Born in the Bronx, New York to Charles and Anne Stoll, both artists, Stoll Karn's earliest lessons were from her father who worked as both an illustrate and designer. Karn then went on to graduate from New York's High School of Music and Art in 1941. However, after the death of her father in 1941 Stoll Karn began working at the New York Life Insurance Company in an effort to support her family. Soon after that Karn's artwork was discovered by her building's janitor, and she was introduced to Rafael DeSoto, another resident of her building and an artist who illustrated pulp magazines. Karn began working as a freelance pulp artist for Popular Publications which was one of the largest publishers of pulp magazines at the time.
Career
Stoll Karn is acknowledged for her work in the pulp fiction industry during the 1940s. Karn was one of the few female illustrators working in this field at the time. Karn published over 100 full color covers in pulp magazines during her career. She often drew pictures of young couples or brave soldiers and cowboys or grizzled detectives and criminals, as was popular and pulp magazines and movies in the 1940s. Karn's figures were extremely expressive and was able to created colorful and clearly delineated so that stood out on newsstands.

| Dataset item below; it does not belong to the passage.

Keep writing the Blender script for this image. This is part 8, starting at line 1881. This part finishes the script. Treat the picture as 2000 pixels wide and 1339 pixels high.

Karn exhibited an immense range in her work, and was able to specialize in both the romance and mystery genre, something unique to pulp artists at the time. In 1948 Gloria Stoll Karn married Fred Karn, a chemist, and moved to Pittsburgh, Pennsylvania. Although Stoll Karn attempted to continue her work, she found that shipping her painted canvases to her publishers in New York was too challenging an undertaking. Karn went on to raise three children, all while continuing to create artworks. She began creating paintings of religious subjects, as well as abstract painting, and in the seventy years she lived in Pittsburgh her art was displayed in venues such as Carnegie Museum of Art, the Hoyt Art Center, as well as local churches. Although Karn stopped creating pul illustrations, she began attending classes at Carnegie Mellon University, and taught collage and painting classes at the Community College of Allegheny County, The Sweetwater Center for the Arts, and the North Hills Art Center. Although the popularity of Pulp magazines has declined immensely, beginning in the 1940s due to wartime paper shortages and ultimately ending in the 1950s because of the rise in Television as a growing use of leisure time Stoll Karn's work has in many ways outlived the genre itself. In 2018 Karn's work was showcased in a solo exhibition at the Norman Rockwell Museum, titled Gloria Stoll Karn: Pulp Romance. She has participated in an exhibition at The American Jewish Museum, Squirrel Hill.